Zum Inhalt springen

General Terms and Conditions – Drydock ERP B.V.

Version: April 17, 2026

Article 1 – Definitions

In these terms, the following definitions apply:

  • Drydock: Drydock ERP B.V., located in Groningen, registered with the Chamber of Commerce under number 99951193.
  • Client: any natural or legal person who enters into an agreement with Drydock.
  • Agreement: any arrangement between parties regarding services.
  • Services: all services provided by Drydock, including implementation, configuration, integration, consultancy, and support of ERP systems, including Odoo.
  • Software: software, including Odoo, including customizations and configurations.

Article 2 – Applicability

  1. These terms apply to all offers, agreements, and work performed by Drydock.
  2. Deviations are only valid if agreed upon in writing.
  3. General terms and conditions of the Client are expressly rejected.

Article 3 – Formation of the Agreement

  1. All offers are non-binding and valid for 30 days.
  2. The agreement is established by:

    • written acceptance, or
    • actual commencement of the work.
  3. Electronic communication is considered as written.

Article 4 – Execution of the Services

  1. Drydock executes the agreement to the best of its knowledge and ability (effort obligation).
  2. Drydock operates according to common standards within the IT and ERP sector.
  3. The client is responsible for:

    • timely and accurate information
    • availability of key users
    • internal decision-making

Article 5 – Projects and acceptance

  1. Implementations proceed in phases (analysis, configuration, delivery).
  2. If no explicit acceptance procedure has been agreed upon, delivery is considered accepted upon use.
  3. Minor deviations do not constitute grounds for rejection.

Article 6 – Software and third parties (Odoo)

  1. Drydock provides services related to third-party software, including Odoo.
  2. Licenses are subject to the terms of the respective supplier.
  3. Drydock is not liable for:

    • errors in standard software
    • changes by suppliers
    • availability of cloud services

Article 7 – Additional work

  1. Work outside the agreed scope is considered additional work.
  2. Additional work will be performed on a post-calculation basis at applicable rates.
  3. Drydock will inform the client about this in a timely manner.

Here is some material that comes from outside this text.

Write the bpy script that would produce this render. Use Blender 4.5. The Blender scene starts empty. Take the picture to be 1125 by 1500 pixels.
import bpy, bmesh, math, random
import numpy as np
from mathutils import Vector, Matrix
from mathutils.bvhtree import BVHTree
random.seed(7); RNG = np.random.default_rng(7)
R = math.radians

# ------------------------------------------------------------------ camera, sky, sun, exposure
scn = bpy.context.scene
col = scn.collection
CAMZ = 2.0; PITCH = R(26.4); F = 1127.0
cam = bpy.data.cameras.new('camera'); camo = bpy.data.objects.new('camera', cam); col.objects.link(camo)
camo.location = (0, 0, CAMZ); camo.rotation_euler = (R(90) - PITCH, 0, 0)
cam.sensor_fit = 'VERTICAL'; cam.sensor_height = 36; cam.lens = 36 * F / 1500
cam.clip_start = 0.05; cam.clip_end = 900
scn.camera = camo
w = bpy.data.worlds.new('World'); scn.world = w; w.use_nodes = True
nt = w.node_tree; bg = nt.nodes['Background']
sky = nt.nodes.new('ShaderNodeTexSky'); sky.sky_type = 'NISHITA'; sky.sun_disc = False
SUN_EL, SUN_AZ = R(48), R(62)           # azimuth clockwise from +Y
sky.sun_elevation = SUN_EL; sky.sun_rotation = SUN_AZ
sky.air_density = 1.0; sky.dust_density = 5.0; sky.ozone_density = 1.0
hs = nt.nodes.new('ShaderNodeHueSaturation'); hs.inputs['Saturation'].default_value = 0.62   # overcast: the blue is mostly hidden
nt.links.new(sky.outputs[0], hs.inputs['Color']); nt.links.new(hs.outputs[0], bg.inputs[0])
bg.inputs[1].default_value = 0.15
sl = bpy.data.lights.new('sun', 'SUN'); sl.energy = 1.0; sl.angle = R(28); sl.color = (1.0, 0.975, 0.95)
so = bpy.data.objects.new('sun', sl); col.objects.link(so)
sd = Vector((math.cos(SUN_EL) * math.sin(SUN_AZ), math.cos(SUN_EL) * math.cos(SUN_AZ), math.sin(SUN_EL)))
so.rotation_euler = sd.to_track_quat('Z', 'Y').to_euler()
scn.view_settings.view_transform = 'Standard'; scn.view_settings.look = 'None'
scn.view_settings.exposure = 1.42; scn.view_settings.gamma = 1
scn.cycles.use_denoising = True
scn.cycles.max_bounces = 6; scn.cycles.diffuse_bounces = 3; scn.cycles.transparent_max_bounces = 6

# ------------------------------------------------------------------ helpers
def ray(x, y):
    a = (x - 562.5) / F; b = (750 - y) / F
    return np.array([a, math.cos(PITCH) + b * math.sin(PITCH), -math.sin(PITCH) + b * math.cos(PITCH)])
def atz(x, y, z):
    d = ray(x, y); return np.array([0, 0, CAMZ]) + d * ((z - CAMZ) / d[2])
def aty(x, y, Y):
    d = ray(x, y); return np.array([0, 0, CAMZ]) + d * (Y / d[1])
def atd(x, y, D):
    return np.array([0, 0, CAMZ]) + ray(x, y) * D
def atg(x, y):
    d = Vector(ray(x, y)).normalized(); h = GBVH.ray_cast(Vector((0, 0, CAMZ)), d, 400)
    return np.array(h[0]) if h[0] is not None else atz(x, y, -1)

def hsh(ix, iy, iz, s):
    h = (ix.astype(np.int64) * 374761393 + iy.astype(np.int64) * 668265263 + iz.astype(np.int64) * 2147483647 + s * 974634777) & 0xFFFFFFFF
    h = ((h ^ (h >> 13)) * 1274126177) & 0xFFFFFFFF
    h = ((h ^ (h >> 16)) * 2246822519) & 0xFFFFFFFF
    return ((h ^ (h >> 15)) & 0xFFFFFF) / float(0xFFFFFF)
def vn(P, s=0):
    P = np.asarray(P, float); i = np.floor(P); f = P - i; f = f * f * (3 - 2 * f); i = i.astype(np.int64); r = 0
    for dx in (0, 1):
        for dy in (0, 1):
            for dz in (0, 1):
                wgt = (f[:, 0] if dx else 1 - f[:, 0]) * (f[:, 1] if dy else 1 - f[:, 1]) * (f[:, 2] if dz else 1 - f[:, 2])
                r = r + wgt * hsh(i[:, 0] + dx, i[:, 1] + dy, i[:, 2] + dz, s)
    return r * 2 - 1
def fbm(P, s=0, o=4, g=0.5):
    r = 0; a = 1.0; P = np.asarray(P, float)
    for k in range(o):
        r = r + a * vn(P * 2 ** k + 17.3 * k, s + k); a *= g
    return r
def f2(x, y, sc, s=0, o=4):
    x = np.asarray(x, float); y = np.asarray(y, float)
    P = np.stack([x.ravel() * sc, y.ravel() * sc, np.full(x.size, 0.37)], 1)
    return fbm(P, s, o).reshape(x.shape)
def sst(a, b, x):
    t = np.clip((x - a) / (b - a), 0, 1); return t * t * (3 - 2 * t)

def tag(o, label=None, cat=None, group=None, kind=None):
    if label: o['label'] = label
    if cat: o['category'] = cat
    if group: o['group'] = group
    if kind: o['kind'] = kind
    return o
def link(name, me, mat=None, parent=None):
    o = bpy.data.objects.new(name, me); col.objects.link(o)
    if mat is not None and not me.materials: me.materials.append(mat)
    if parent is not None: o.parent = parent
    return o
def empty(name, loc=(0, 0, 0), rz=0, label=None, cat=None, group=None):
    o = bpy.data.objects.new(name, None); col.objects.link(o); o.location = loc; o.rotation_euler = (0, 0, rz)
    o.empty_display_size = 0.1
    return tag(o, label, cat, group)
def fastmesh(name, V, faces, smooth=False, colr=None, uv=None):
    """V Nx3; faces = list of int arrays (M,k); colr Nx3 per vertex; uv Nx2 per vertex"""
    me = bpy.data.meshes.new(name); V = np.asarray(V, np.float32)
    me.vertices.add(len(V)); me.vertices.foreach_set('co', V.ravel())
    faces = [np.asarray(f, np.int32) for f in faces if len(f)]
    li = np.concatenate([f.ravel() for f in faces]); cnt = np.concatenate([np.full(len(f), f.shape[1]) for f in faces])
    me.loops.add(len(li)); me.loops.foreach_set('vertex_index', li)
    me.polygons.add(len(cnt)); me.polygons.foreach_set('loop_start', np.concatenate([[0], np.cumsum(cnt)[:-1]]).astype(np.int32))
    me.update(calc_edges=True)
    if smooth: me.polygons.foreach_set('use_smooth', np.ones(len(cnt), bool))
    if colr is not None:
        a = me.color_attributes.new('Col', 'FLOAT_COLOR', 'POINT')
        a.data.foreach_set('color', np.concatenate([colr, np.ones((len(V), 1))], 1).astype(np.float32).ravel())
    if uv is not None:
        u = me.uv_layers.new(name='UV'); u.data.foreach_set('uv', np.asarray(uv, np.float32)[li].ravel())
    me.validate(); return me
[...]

Article 8 – Rates and payment

  1. All prices are exclusive of VAT and other charges.
  2. Payment must be made within 14 days of the invoice date.
  3. In case of late payment:

    • statutory commercial interest is due
    • work may be suspended
  4. All collection costs are the responsibility of the Client.

Article 9 – Deadlines

  1. Specified deadlines are indicative.
  2. Exceeding them does not entitle to compensation or termination.

Article 10 – Liability

  1. The total liability of Drydock is limited to:

    • the amount of the agreement, or
    • a maximum of the amount invoiced in the 3 months prior
  2. Liability for indirect damage is excluded, including:

    • consequential damage
    • loss of profit
    • data loss
  3. Liability arises solely in the case of attributable shortcoming.

Article 11 – Force Majeure

  1. Force majeure is understood to mean any circumstance beyond the control of Drydock.
  2. Obligations are suspended during the force majeure.
  3. In the case of prolonged force majeure (>60 days), both parties may terminate.

Article 12 – Intellectual Property

  1. All intellectual property rights remain with Drydock or its licensors.
  2. The Client acquires a non-exclusive right of use.
  3. It is not permitted to reproduce or exploit software or solutions without permission.

Article 13 – Confidentiality

  1. The parties commit to confidentiality of confidential information.
  2. This obligation remains in effect after termination.

Article 14 – Termination

  1. Both parties may terminate the agreement in writing.
  2. Work already performed will be invoiced.
  3. The client remains obligated to pay the incurred costs.

Article 15 – Applicable law

  1. Dutch law applies to these terms.
  2. Disputes will be submitted to the competent court in the Netherlands.